Submitted by Gregg Hadley

It is funny what sticks in your memory.

I remember my dad helping me to get ready for church one Sunday morning. I could not have even been more than 4 or 5 at the time. It was just me and him. He got down on one knee to comb my hair, looked me in the eye, and said, “I part my hair from right to left, but I am going to part your hair from left to right because every boy deserves to be at least a little different than their dad.”

From that very early age, he was giving me permission to be me and encouraging me to be me. He was not giving me permission to throw out our family values or to go off and do radical things that would get me in trouble or hurt. He was just saying that I could be me. He would still be watching over me to make sure I did not hurt myself or others, but I did not have to do things exactly like him.

We have a lot of newcomers to our profession and system. A common mistake made by many new extension professionals, their mentors and other experienced colleagues, and supervisors is trying to have the new extension professional become exactly like their predecessor. This occurs more often when the predecessor was successful.

“If I can be like Joan, I will be successful.”
“Joan felt that one program was really important.”
“Joan never did it that way.”

Every extension professional is unique. They have unique skills, expertise and experiences. Doing things exactly like their predecessor may not work for them. They still need to address the needs of the people they serve. They still need to do things that align with K-State Research and Extension policies, procedures and values.

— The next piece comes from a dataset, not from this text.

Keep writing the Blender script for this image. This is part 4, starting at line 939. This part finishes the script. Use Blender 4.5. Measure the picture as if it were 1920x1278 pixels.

Nevertheless, within those parameters, new extension professionals might want to or need to do new things. When they want to do programs that their predecessor did, they may want to or need to put their own twist on those programs. As long as they are addressing the needs of the people they serve, does it really matter whether they do it exactly like their predecessor?

To new extension professionals: Do some new programs that your learners need. Put your own unique twist on the more traditional programs you deliver.

To mentors, colleagues and supervisors: Help our new extension professionals become the type of extension professional that matches their uniqueness. Give them permission to be themselves.

New extension professionals (and even more experienced extension professionals): Be you.